╭─ Supplied information

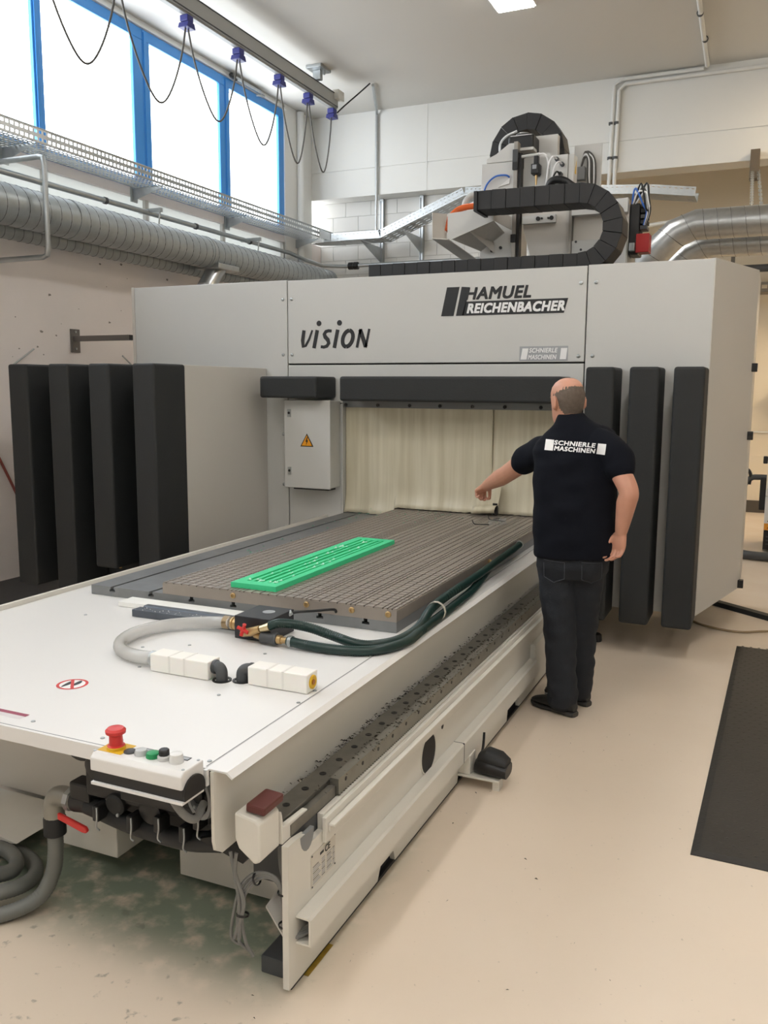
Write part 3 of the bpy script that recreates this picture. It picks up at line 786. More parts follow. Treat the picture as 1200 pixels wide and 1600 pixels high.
for x, z in ((-1.79, .415), (-1.66, .41), (-1.56, .43), (-1.47, .42), (-1.42, .47)):
    obj('clamp_lever', G().box(x - .012, x + .012, 1.89, 1.94, z, z + .05), m_black, val, bevel=.004)
    obj('clamp_pin', G().tube(curve([(x + .012, 1.885, z + .05), (x + .016, 1.88, z + .02), (x + .008, 1.885, z - .012), (x + .02, 1.885, z - .02)], 4), .0028, 6), m_galv, val, smooth=True)
obj('lower_pipe', G().tube(curve([(-1.88, 1.96, .42), (-1.7, 1.95, .40), (-1.5, 1.94, .40), (-1.36, 1.93, .43)]), .03, 12), m_rubber, val, smooth=True)
obj('lower_bracket', G().prism([(-1.42, .44), (-1.27, .40), (-1.25, .425), (-1.34, .47)], 'xz', 1.9, 1.96), m_dark, val)
obj('drive_bar', G().box(-1.9, -1.34, 2.06, 2.12, .34, .42), m_dark, val)
obj('pipe_socket', G().cyl((-1.955, 1.985, .405), (-1.86, 1.975, .425), .034, n=18), m_black, val, smooth=True)
obj('socket_lug', G().box(-1.93, -1.85, 1.93, 1.99, .44, .50), m_black, val, bevel=.008)
# elbow, ball valve handle and hose to the floor
hose = thing('suction_hose', 'grey ribbed suction hose with steel elbow dropping to a coil on the floor', 'hose', (-2.06, 1.99, 0))
el = curve([(-1.945, 1.985, .405), (-2.01, 1.99, .407), (-2.047, 1.992, .395), (-2.06, 1.994, .36), (-2.061, 1.994, .325)], 6)
obj('elbow', G().tube(el, .033, 16), M('cast_steel', (150, 148, 140), .45, .6, var=.2, scale=20), hose, smooth=True)
obj('elbow_nut', G().cyl((-1.985, 1.988, .406), (-1.965, 1.987, .406), .038, n=8), m_galv, hose)
obj('collar', G().revolve([(.030, 0), (.036, .004), (.036, .06), (.032, .066)], (-2.061, 1.994, .262), n=18), m_rubber, hose, smooth=True)
obj('valve_handle', G().prism([(-2.0, .372), (-1.885, .348), (-1.877, .336), (-1.885, .327), (-1.90, .327), (-2.0, .35)], 'xz', 1.945, 1.957), m_red, hose, bevel=.004)
path = curve([(-2.061, 1.994, .29), (-2.062, 1.992, .20), (-2.075, 1.985, .12), (-2.10, 1.95, .055), (-2.15, 1.88, .03), (-2.23, 1.81, .028), (-2.36, 1.78, .028), (-2.52, 1.82, .028), (-2.62, 1.95, .028), (-2.58, 2.10, .028), (-2.45, 2.16, .03), (-2.30, 2.12, .035), (-2.20, 2.02, .06),
              (-2.19, 1.92, .075), (-2.27, 1.84, .078), (-2.40, 1.83, .078), (-2.52, 1.90, .078), (-2.54, 2.02, .078), (-2.44, 2.09, .078), (-2.32, 2.06, .078), (-2.25, 1.97, .095), (-2.30, 1.88, .12), (-2.45, 1.87, .125)], 8)
path = resample(path, .006)
obj('ribbed_hose', G().tube(path, [.0245 + (.0016 if i % 2 else 0) for i in range(len(path))], 12), M('grey_ribbed_hose', (112, 114, 110), .45, var=.1), hose, smooth=True)
# ============================================================ VACUUM GRID PLATE
pal = thing('vacuum_grid_plate', 'long steel-grey clamping plate with a grid of grooves on the slot table', 'clamping plate', (-1.97, 4.6, .7525))
PX0, PX1, PY0, PY1, PZ0, PZ1 = -2.575, -1.372, YT, 6.5, .7525, .808
body = obj('plate_body', G().box(PX0, PX1, PY0, PY1, PZ0, PZ1 - .005), m_plate, pal)
obj('groove_bed', G().box(PX0 + .004, PX1 - .004, PY0 + .004, PY1 - .004, PZ1 - .0052, PZ1 - .0042), m_groove, pal)
F_, H_ = .043, .0215
cols = [H_] * 3 + [F_] * 3 + [H_] * 2 + [F_] * 4 + [H_] * 2 + [F_] * 5 + [F_] * 2 + [H_] * 4 + [F_] * 8 + [.02]
k_ = (PX1 - PX0) / sum(cols)
cols = [c * k_ for c in cols]
GAP = .0064
tile_mesh = {}
def tile_of(w, l):
    key = (round(w, 4), round(l, 4))
    if key not in tile_mesh:
        a, b = w / 2 - GAP / 2, l / 2 - GAP / 2
        tile_mesh[key] = mesh_of('grid_tile', G().box(-a, a, -b, b, -.006, 0), m_plate)
    return tile_mesh[key]
PITCH = .043
tiles = []
x = PX1
xs = []
for c in cols:
    xs.append((x - c / 2, c)); x -= c
y = PY0
rowi = 0
while y < PY1 - PITCH:
    for cx, c in xs: tiles.append((cx, y + PITCH / 2, c, PITCH))
    y += PITCH
tiles.append
green_rect = (-2.225, -1.985, 3.27, 4.62)
far = G()
n_part = 0
for cx, cy, c, l in tiles:
    hidden = green_rect[0] < cx < green_rect[1] and green_rect[2] + .02 < cy < green_rect[3] - .02
    if n_part < 300 and not hidden and c > H_ * 1.5:
        o = obj('grid_tile', tile_of(c, l), None, pal); o.location = (cx, cy, PZ1); n_part += 1
    else:
        far.box(cx - c / 2 + GAP / 2, cx + c / 2 - GAP / 2, cy - l / 2 + GAP / 2, cy + l / 2 - GAP / 2, PZ1 - .006, PZ1)
tag(obj('grid_tile_field', far, m_plate, pal), kind='stuff')
for x in (-2.18, -1.80, -1.58, -1.41):
    b = obj('brass_plug', G().revolve([(.0135, 0), (.0135, .004), (.011, .006), (.006, .006), (.006, .002)], (x, PY0, .783), (0, -1, 0), 16), m_brass, pal, smooth=True)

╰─

Copy out the listing exactly as it stands, but not the pictures.

Write part 3 of the bpy script that recreates this picture. It picks up at line 786. More parts follow. Treat the picture as 1200 pixels wide and 1600 pixels high.
for x, z in ((-1.79, .415), (-1.66, .41), (-1.56, .43), (-1.47, .42), (-1.42, .47)):
    obj('clamp_lever', G().box(x - .012, x + .012, 1.89, 1.94, z, z + .05), m_black, val, bevel=.004)
    obj('clamp_pin', G().tube(curve([(x + .012, 1.885, z + .05), (x + .016, 1.88, z + .02), (x + .008, 1.885, z - .012), (x + .02, 1.885, z - .02)], 4), .0028, 6), m_galv, val, smooth=True)
obj('lower_pipe', G().tube(curve([(-1.88, 1.96, .42), (-1.7, 1.95, .40), (-1.5, 1.94, .40), (-1.36, 1.93, .43)]), .03, 12), m_rubber, val, smooth=True)
obj('lower_bracket', G().prism([(-1.42, .44), (-1.27, .40), (-1.25, .425), (-1.34, .47)], 'xz', 1.9, 1.96), m_dark, val)
obj('drive_bar', G().box(-1.9, -1.34, 2.06, 2.12, .34, .42), m_dark, val)
obj('pipe_socket', G().cyl((-1.955, 1.985, .405), (-1.86, 1.975, .425), .034, n=18), m_black, val, smooth=True)
obj('socket_lug', G().box(-1.93, -1.85, 1.93, 1.99, .44, .50), m_black, val, bevel=.008)
# elbow, ball valve handle and hose to the floor
hose = thing('suction_hose', 'grey ribbed suction hose with steel elbow dropping to a coil on the floor', 'hose', (-2.06, 1.99, 0))
el = curve([(-1.945, 1.985, .405), (-2.01, 1.99, .407), (-2.047, 1.992, .395), (-2.06, 1.994, .36), (-2.061, 1.994, .325)], 6)
obj('elbow', G().tube(el, .033, 16), M('cast_steel', (150, 148, 140), .45, .6, var=.2, scale=20), hose, smooth=True)
obj('elbow_nut', G().cyl((-1.985, 1.988, .406), (-1.965, 1.987, .406), .038, n=8), m_galv, hose)
obj('collar', G().revolve([(.030, 0), (.036, .004), (.036, .06), (.032, .066)], (-2.061, 1.994, .262), n=18), m_rubber, hose, smooth=True)
obj('valve_handle', G().prism([(-2.0, .372), (-1.885, .348), (-1.877, .336), (-1.885, .327), (-1.90, .327), (-2.0, .35)], 'xz', 1.945, 1.957), m_red, hose, bevel=.004)
path = curve([(-2.061, 1.994, .29), (-2.062, 1.992, .20), (-2.075, 1.985, .12), (-2.10, 1.95, .055), (-2.15, 1.88, .03), (-2.23, 1.81, .028), (-2.36, 1.78, .028), (-2.52, 1.82, .028), (-2.62, 1.95, .028), (-2.58, 2.10, .028), (-2.45, 2.16, .03), (-2.30, 2.12, .035), (-2.20, 2.02, .06),
              (-2.19, 1.92, .075), (-2.27, 1.84, .078), (-2.40, 1.83, .078), (-2.52, 1.90, .078), (-2.54, 2.02, .078), (-2.44, 2.09, .078), (-2.32, 2.06, .078), (-2.25, 1.97, .095), (-2.30, 1.88, .12), (-2.45, 1.87, .125)], 8)
path = resample(path, .006)
obj('ribbed_hose', G().tube(path, [.0245 + (.0016 if i % 2 else 0) for i in range(len(path))], 12), M('grey_ribbed_hose', (112, 114, 110), .45, var=.1), hose, smooth=True)
# ============================================================ VACUUM GRID PLATE
pal = thing('vacuum_grid_plate', 'long steel-grey clamping plate with a grid of grooves on the slot table', 'clamping plate', (-1.97, 4.6, .7525))
PX0, PX1, PY0, PY1, PZ0, PZ1 = -2.575, -1.372, YT, 6.5, .7525, .808
body = obj('plate_body', G().box(PX0, PX1, PY0, PY1, PZ0, PZ1 - .005), m_plate, pal)
obj('groove_bed', G().box(PX0 + .004, PX1 - .004, PY0 + .004, PY1 - .004, PZ1 - .0052, PZ1 - .0042), m_groove, pal)
F_, H_ = .043, .0215
cols = [H_] * 3 + [F_] * 3 + [H_] * 2 + [F_] * 4 + [H_] * 2 + [F_] * 5 + [F_] * 2 + [H_] * 4 + [F_] * 8 + [.02]
k_ = (PX1 - PX0) / sum(cols)
cols = [c * k_ for c in cols]
GAP = .0064
tile_mesh = {}
def tile_of(w, l):
    key = (round(w, 4), round(l, 4))
    if key not in tile_mesh:
        a, b = w / 2 - GAP / 2, l / 2 - GAP / 2
        tile_mesh[key] = mesh_of('grid_tile', G().box(-a, a, -b, b, -.006, 0), m_plate)
    return tile_mesh[key]
PITCH = .043
tiles = []
x = PX1
xs = []
for c in cols:
    xs.append((x - c / 2, c)); x -= c
y = PY0
rowi = 0
while y < PY1 - PITCH:
    for cx, c in xs: tiles.append((cx, y + PITCH / 2, c, PITCH))
    y += PITCH
tiles.append
green_rect = (-2.225, -1.985, 3.27, 4.62)
far = G()
n_part = 0
for cx, cy, c, l in tiles:
    hidden = green_rect[0] < cx < green_rect[1] and green_rect[2] + .02 < cy < green_rect[3] - .02
    if n_part < 300 and not hidden and c > H_ * 1.5:
        o = obj('grid_tile', tile_of(c, l), None, pal); o.location = (cx, cy, PZ1); n_part += 1
    else:
        far.box(cx - c / 2 + GAP / 2, cx + c / 2 - GAP / 2, cy - l / 2 + GAP / 2, cy + l / 2 - GAP / 2, PZ1 - .006, PZ1)
tag(obj('grid_tile_field', far, m_plate, pal), kind='stuff')
for x in (-2.18, -1.80, -1.58, -1.41):
    b = obj('brass_plug', G().revolve([(.0135, 0), (.0135, .004), (.011, .006), (.006, .006), (.006, .002)], (x, PY0, .783), (0, -1, 0), 16), m_brass, pal, smooth=True)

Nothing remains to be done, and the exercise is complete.